How It Works in Practice

The practical answer starts with the identity type itself. Third-party access should be treated as a workload or external service identity, not as a standing human-style account with broad, durable permissions. The organisation needs to decide what the third party is allowed to do, for how long, from which systems, and under what conditions. That means tying access to business purpose, using least privilege, and enforcing revocation when the task ends.

Current guidance suggests three controls matter most. First, separate vendor identity from internal roles so the vendor cannot inherit unnecessary entitlements. Second, make access time-bound and task-bound, with regular revalidation. Third, log and alert on unusual use, because a legitimate third-party identity can still become a data-exfiltration path if it is abused or compromised. This is consistent with the broader NHI guidance in the Top 10 NHI Issues, especially where standing credentials and weak lifecycle controls create avoidable exposure.

  • Require named ownership for every external identity.
  • Use scoped entitlements instead of shared vendor accounts.
  • Set expiry dates and automatic revocation for all third-party access.
  • Review access after contract changes, incident response, or scope changes.
  • Correlate identity logs with data access logs so misuse is visible.

Zero trust adds the operational logic behind this approach: trust is never implicit, even when the identity belongs to a partner. NIST CSF and zero trust both expect explicit control over external access, and that includes verifying the request context, not just the credential. These controls tend to break down when third-party access is embedded in legacy integrations that lack per-identity logging because ownership, scope, and revocation become impossible to prove quickly.

Common Variations and Edge Cases

Tighter third-party controls often increase onboarding time and operational overhead, so organisations must balance vendor agility against containment and auditability. That tradeoff is real, especially for managed service providers, SaaS integrations, and outsourced engineering where access is needed frequently but not always continuously.

There is no universal standard for this yet, but current guidance suggests the same accountability logic still applies in edge cases. If the third party uses a shared platform token, the customer organisation still owns the risk of allowing that token to reach sensitive data. If a subcontractor is involved, the primary vendor may bear contractual responsibility, but the organisation still remains accountable for what it approved and failed to monitor. In high-risk environments, the safest pattern is to treat every external identity as expiring by default and re-authorised only when the business case remains valid.

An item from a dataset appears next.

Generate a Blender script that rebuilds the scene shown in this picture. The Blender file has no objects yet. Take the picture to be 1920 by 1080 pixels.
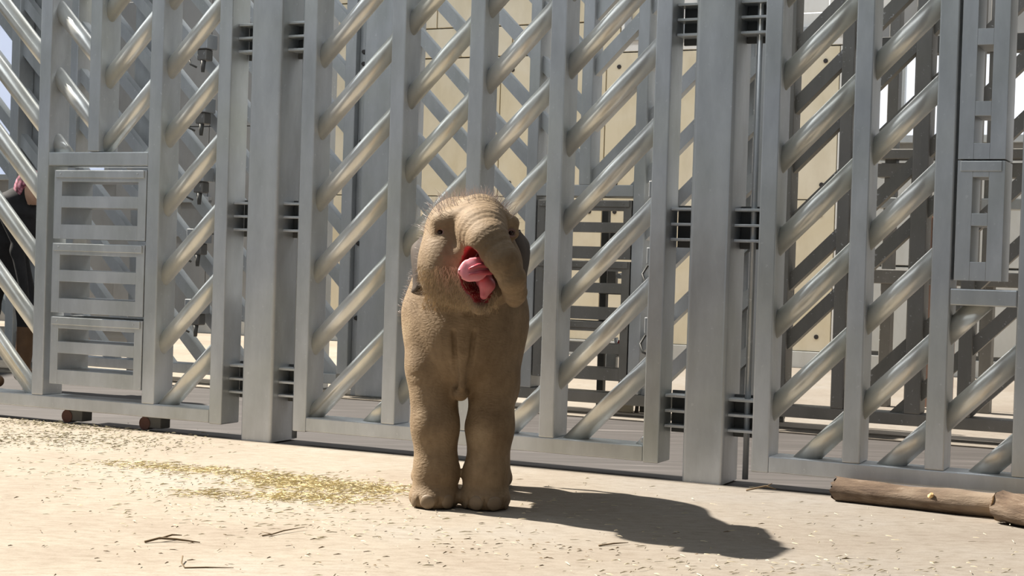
import bpy, bmesh, math, random
import numpy as np
from mathutils import Vector, Matrix
random.seed(7)
sc = bpy.context.scene
C = sc.collection
PI = math.pi

# ---------------------------------------------------------------- camera
CAM_H = 0.913
PITCH, ROLL = -0.0154062, 0.0314489
cp, sp = math.cos(PITCH), math.sin(PITCH)
right = Vector((1, 0, 0)); fwd = Vector((0, cp, sp)); up0 = Vector((0, -sp, cp))
cr, sr = math.cos(ROLL), math.sin(ROLL)
cx, cu = cr*right + sr*up0, -sr*right + cr*up0
cd = bpy.data.cameras.new('camera'); cam = bpy.data.objects.new('camera', cd); C.objects.link(cam)
M = Matrix((cx, cu, -fwd)).transposed().to_4x4(); M.translation = Vector((0, 0, CAM_H))
cam.matrix_world = M
cd.sensor_width = 36; cd.lens = 2886.5*36/1920; cd.clip_start = 0.05; cd.clip_end = 200
sc.camera = cam

# ---------------------------------------------------------------- light
w = bpy.data.worlds.new('world'); sc.world = w; w.use_nodes = True
bg = w.node_tree.nodes['Background']
bg.inputs[0].default_value = (0.80, 0.90, 1.0, 1); bg.inputs[1].default_value = 0.42
sd = bpy.data.lights.new('sun', 'SUN'); sun = bpy.data.objects.new('sun', sd); C.objects.link(sun)
sd.energy = 12.5; sd.angle = math.radians(0.9); sd.color = (1.0, 0.925, 0.81)
az = math.radians(-26.0); el = math.radians(46)
sdir = Vector((math.cos(az)*math.cos(el), math.sin(az)*math.cos(el), -math.sin(el)))
sun.rotation_euler = sdir.to_track_quat('-Z', 'Y').to_euler(); sun.location = (-4, 9, 8)
# long roof light of the hall, high above the near side of the fence
ad_ = bpy.data.lights.new('roof_light', 'AREA'); ad_.shape = 'RECTANGLE'; ad_.size = 9.0; ad_.size_y = 1.6; ad_.energy = 125; ad_.color = (0.90, 0.95, 1.0)
roof = bpy.data.objects.new('roof_light', ad_); C.objects.link(roof)
roof.location = (-1.6, 5.0, 4.6); roof.rotation_euler = (Vector((0.2, 7.2, 1.2))-Vector(roof.location)).to_track_quat('-Z', 'Y').to_euler()
ae_ = bpy.data.lights.new('rear_fill_light', 'AREA'); ae_.shape = 'RECTANGLE'; ae_.size = 12.0; ae_.size_y = 1.5; ae_.energy = 230; ae_.color = (1.0, 0.97, 0.92)  # added unseen lamp, brightens the back wall and far bar tops
rear_fill = bpy.data.objects.new('rear_fill_light', ae_); C.objects.link(rear_fill)
rear_fill.location = (0.4, 11.2, 6.4); rear_fill.rotation_euler = (0, 0, -0.4458638)
sc.view_settings.view_transform = 'Standard'; sc.view_settings.look = 'None'
sc.view_settings.exposure = 0.0; sc.view_settings.gamma = 1.0; sc.view_settings.use_curve_mapping = False

# ---------------------------------------------------------------- frames
TH = 0.4458638
Z0 = 6.991879
FD = Vector((math.cos(TH), -math.sin(TH), 0)); FM = Vector((math.sin(TH), math.cos(TH), 0))
def F(s, n, h):
    """fence coordinates: along the fence, behind its front face, height."""
    return Vector((0, Z0, 0)) + FD*s + FM*n + Vector((0, 0, h))

# ---------------------------------------------------------------- materials
def newmat(name):
    m = bpy.data.materials.new(name); m.use_nodes = True
    nt = m.node_tree; return m, nt, nt.nodes['Principled BSDF']
def noise(nt, scale, detail=4, rough=0.6, coord='Object', dist=0.0, stretch=None):
    tc = nt.nodes.new('ShaderNodeTexCoord'); src = tc.outputs[coord]
    if stretch:
        mp = nt.nodes.new('ShaderNodeMapping'); mp.inputs['Scale'].default_value = stretch
        nt.links.new(src, mp.inputs[0]); src = mp.outputs[0]
    n = nt.nodes.new('ShaderNodeTexNoise'); n.inputs['Scale'].default_value = scale
    n.inputs['Detail'].default_value = detail; n.inputs['Roughness'].default_value = rough
    n.inputs['Distortion'].default_value = dist
    nt.links.new(src, n.inputs['Vector']); return n
def ramp(nt, src, stops):
    r = nt.nodes.new('ShaderNodeValToRGB'); e = r.color_ramp.elements
    while len(e) < len(stops): e.new(0.5)
    for k, (p, c) in enumerate(stops):
        e[k].position = p; e[k].color = (*c, 1)
    nt.links.new(src, r.inputs[0]); return r
def mixc(nt, fac, a, b, blend='MIX'):
    m = nt.nodes.new('ShaderNodeMix'); m.data_type = 'RGBA'; m.blend_type = blend
    if isinstance(fac, (int, float)): m.inputs[0].default_value = fac
    else: nt.links.new(fac, m.inputs[0])
    for k, v in ((6, a), (7, b)):
        if isinstance(v, tuple): m.inputs[k].default_value = (*v, 1)
        else: nt.links.new(v, m.inputs[k])
    return m.outputs[2]
def bump(nt, bs, src, strength, dist=0.01):
    b = nt.nodes.new('ShaderNodeBump'); b.inputs['Strength'].default_value = strength
    b.inputs['Distance'].default_value = dist
    nt.links.new(src, b.inputs['Height']); nt.links.new(b.outputs[0], bs.inputs['Normal'])
def plain(name, col, rough=0.6, metal=0.0, var=0.12, scale=9, bmp=0.15):
    m, nt, bs = newmat(name)
    n = noise(nt, scale)
    lo = tuple(c*(1-var) for c in col); hi = tuple(min(1, c*(1+var)) for c in col)
    r = ramp(nt, n.outputs['Fac'], [(0.3, lo), (0.7, hi)])
    nt.links.new(r.outputs[0], bs.inputs['Base Color'])
    bs.inputs['Roughness'].default_value = rough; bs.inputs['Metallic'].default_value = metal
    if bmp: bump(nt, bs, n.outputs['Fac'], bmp, 0.004)
    return m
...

For deeper context on breach patterns and recurring control failures, review the 52 NHI Breaches Analysis and the broader Ultimate Guide to NHIs. These cases show that third-party exposure usually becomes severe when access outlives the relationship, not when the initial approval was documented.

Standards & Framework Alignment

This section maps relevant standards and security frameworks to the operational risks and controls described in this guidance.

OWASP Non-Human Identity Top 10 address the attack and risk surface, while NIST CSF 2.0 and NIST Zero Trust (SP 800-207) set the governance and control requirements practitioners need to meet.

Framework Control / Reference Relevance
OWASP Non-Human Identity Top 10 NHI-02 Over-scoped third-party identities are a core NHI governance failure.
NIST CSF 2.0 PR.AC-4 External access must be explicitly controlled and reviewed.
NIST Zero Trust (SP 800-207) DE.CM-8 Zero trust requires continuous verification of external identities.

Treat vendor identities as untrusted by default and inspect each request in context.